PROBLEM DESCRIPTION: Output the material below unchanged, apart from leaving out the pictures.

COLLECTED MATERIAL:
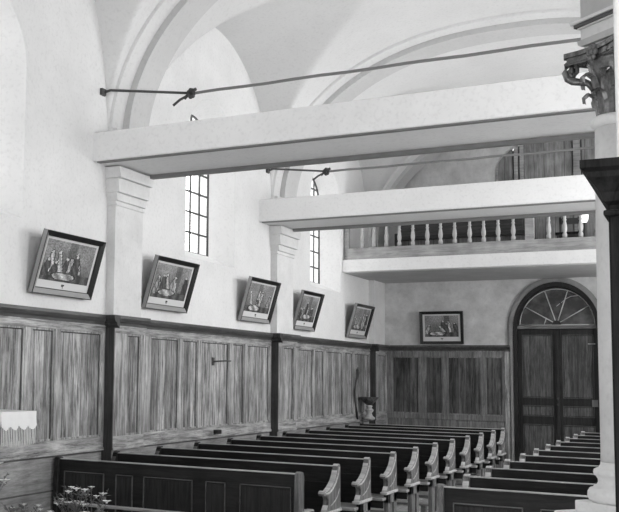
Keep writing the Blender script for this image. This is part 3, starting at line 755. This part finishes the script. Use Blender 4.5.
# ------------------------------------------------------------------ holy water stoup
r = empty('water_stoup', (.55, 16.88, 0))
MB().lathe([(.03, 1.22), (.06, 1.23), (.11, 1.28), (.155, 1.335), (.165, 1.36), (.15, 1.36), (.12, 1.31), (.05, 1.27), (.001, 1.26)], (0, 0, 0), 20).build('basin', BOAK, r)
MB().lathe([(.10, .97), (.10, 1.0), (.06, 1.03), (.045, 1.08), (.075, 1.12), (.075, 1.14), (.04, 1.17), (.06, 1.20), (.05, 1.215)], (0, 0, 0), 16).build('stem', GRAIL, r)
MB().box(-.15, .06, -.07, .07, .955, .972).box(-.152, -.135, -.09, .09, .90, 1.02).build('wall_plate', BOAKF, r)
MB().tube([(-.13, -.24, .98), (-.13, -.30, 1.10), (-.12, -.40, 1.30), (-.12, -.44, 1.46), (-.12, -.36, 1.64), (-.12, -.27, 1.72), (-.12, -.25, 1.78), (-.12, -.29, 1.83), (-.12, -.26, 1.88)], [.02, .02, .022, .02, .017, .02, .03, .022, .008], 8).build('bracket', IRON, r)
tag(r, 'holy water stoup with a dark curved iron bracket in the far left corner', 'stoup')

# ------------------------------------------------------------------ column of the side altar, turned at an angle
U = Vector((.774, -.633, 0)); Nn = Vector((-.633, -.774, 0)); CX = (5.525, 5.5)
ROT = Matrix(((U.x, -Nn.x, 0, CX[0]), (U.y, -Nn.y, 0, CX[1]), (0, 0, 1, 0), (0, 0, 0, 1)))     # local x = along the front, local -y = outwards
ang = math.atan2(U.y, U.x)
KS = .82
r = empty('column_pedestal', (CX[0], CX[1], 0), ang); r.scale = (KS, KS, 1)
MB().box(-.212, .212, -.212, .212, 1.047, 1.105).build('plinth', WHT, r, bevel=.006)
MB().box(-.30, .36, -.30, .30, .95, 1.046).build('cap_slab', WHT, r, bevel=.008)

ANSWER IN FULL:
Keep writing the Blender script for this image. This is part 3, starting at line 755. This part finishes the script. Use Blender 4.5.
# ------------------------------------------------------------------ holy water stoup
r = empty('water_stoup', (.55, 16.88, 0))
MB().lathe([(.03, 1.22), (.06, 1.23), (.11, 1.28), (.155, 1.335), (.165, 1.36), (.15, 1.36), (.12, 1.31), (.05, 1.27), (.001, 1.26)], (0, 0, 0), 20).build('basin', BOAK, r)
MB().lathe([(.10, .97), (.10, 1.0), (.06, 1.03), (.045, 1.08), (.075, 1.12), (.075, 1.14), (.04, 1.17), (.06, 1.20), (.05, 1.215)], (0, 0, 0), 16).build('stem', GRAIL, r)
MB().box(-.15, .06, -.07, .07, .955, .972).box(-.152, -.135, -.09, .09, .90, 1.02).build('wall_plate', BOAKF, r)
MB().tube([(-.13, -.24, .98), (-.13, -.30, 1.10), (-.12, -.40, 1.30), (-.12, -.44, 1.46), (-.12, -.36, 1.64), (-.12, -.27, 1.72), (-.12, -.25, 1.78), (-.12, -.29, 1.83), (-.12, -.26, 1.88)], [.02, .02, .022, .02, .017, .02, .03, .022, .008], 8).build('bracket', IRON, r)
tag(r, 'holy water stoup with a dark curved iron bracket in the far left corner', 'stoup')

# ------------------------------------------------------------------ column of the side altar, turned at an angle
U = Vector((.774, -.633, 0)); Nn = Vector((-.633, -.774, 0)); CX = (5.525, 5.5)
ROT = Matrix(((U.x, -Nn.x, 0, CX[0]), (U.y, -Nn.y, 0, CX[1]), (0, 0, 1, 0), (0, 0, 0, 1)))     # local x = along the front, local -y = outwards
ang = math.atan2(U.y, U.x)
KS = .82
r = empty('column_pedestal', (CX[0], CX[1], 0), ang); r.scale = (KS, KS, 1)
MB().box(-.212, .212, -.212, .212, 1.047, 1.105).build('plinth', WHT, r, bevel=.006)
MB().box(-.30, .36, -.30, .30, .95, 1.046).build('cap_slab', WHT, r, bevel=.008)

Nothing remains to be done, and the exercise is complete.